Some people get a break.

Families who are already using these strategies will be grandfathered. Their benefits will not be changed or interrupted due to the legislation, says Mr. Phillips.

Also, if you turned 62 this year or are older, you will still be able to file a restricted application for only a spousal benefit starting at age 66. This will allow you to receive a spousal benefit while you defer claiming your own benefit so that it can grow larger.

After file-and-suspend is phased out in six months, to take advantage of this, your spouse must already be claiming a benefit, said Michael Kitces, director of planning research at Pinnacle Advisory Group Inc. in Columbia, Md.

When married individuals apply for a retirement benefit other than with a restricted application, they are deemed to have filed for both their own earned benefit and a spousal benefit, and will receive whichever is higher, instead of having a choice to get one and switch to the other later.
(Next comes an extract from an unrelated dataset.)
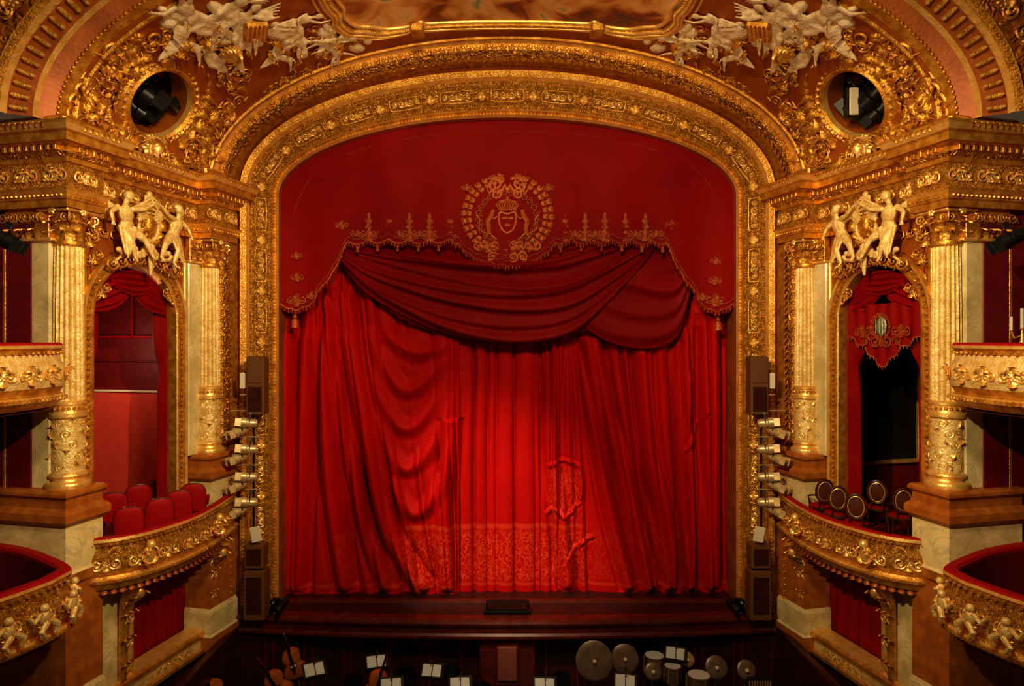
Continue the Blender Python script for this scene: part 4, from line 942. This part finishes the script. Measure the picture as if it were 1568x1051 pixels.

Flexibility on retirement vs. survivor benefits remains.

Generally, widows and widowers won’t be affected by the new law, says Mr. Meyer. And individuals who are eligible for both earned and survivor benefits will continue to have a couple of claiming strategies open to them, making careful comparison worthwhile.

Starting at age 60, a survivor can take a reduced benefit based on his or her deceased spouse’s benefit—and then switch to his or her own benefit later if it is higher. Alternatively, the survivor can start with his or her own benefit as early as age 62 and then switch to a full survivor benefit at full retirement age.

One of these strategies is often better than simply sticking with one benefit or the other.

If you’re divorced.

The restricted-application changes also apply to people who are divorced.

Under current law, a divorced individual who is 66 or older and was married at least 10 years but is currently unmarried can claim a benefit based on the ex-spouse’s earnings record while allowing his or her own benefit to grow. A former spouse is generally entitled to file such a claim once an ex turns 62, says Mr. Phillips.

But under the new law, only those who turned 62 this year or are older will be able to file to do this when they turn 66. Younger divorced people will receive either their own earned benefit or a spousal benefit—whichever is higher—instead of having a choice to take one and switch to the other later. You must be unmarried to get a divorced spouse benefit.

The fate of one key difference in the rules for those who are divorced is unclear: Under current law, you can collect a benefit based on an ex’s work record even if he or she isn’t yet collecting a benefit, as long as the ex is at least 62. But due to the new rule on file-and-suspend, it’s unclear what would happen to a spousal benefit claim if an ex had suspended his or her benefit.

“This was likely not intended and will hopefully be fixed,” says Mr. Kitces.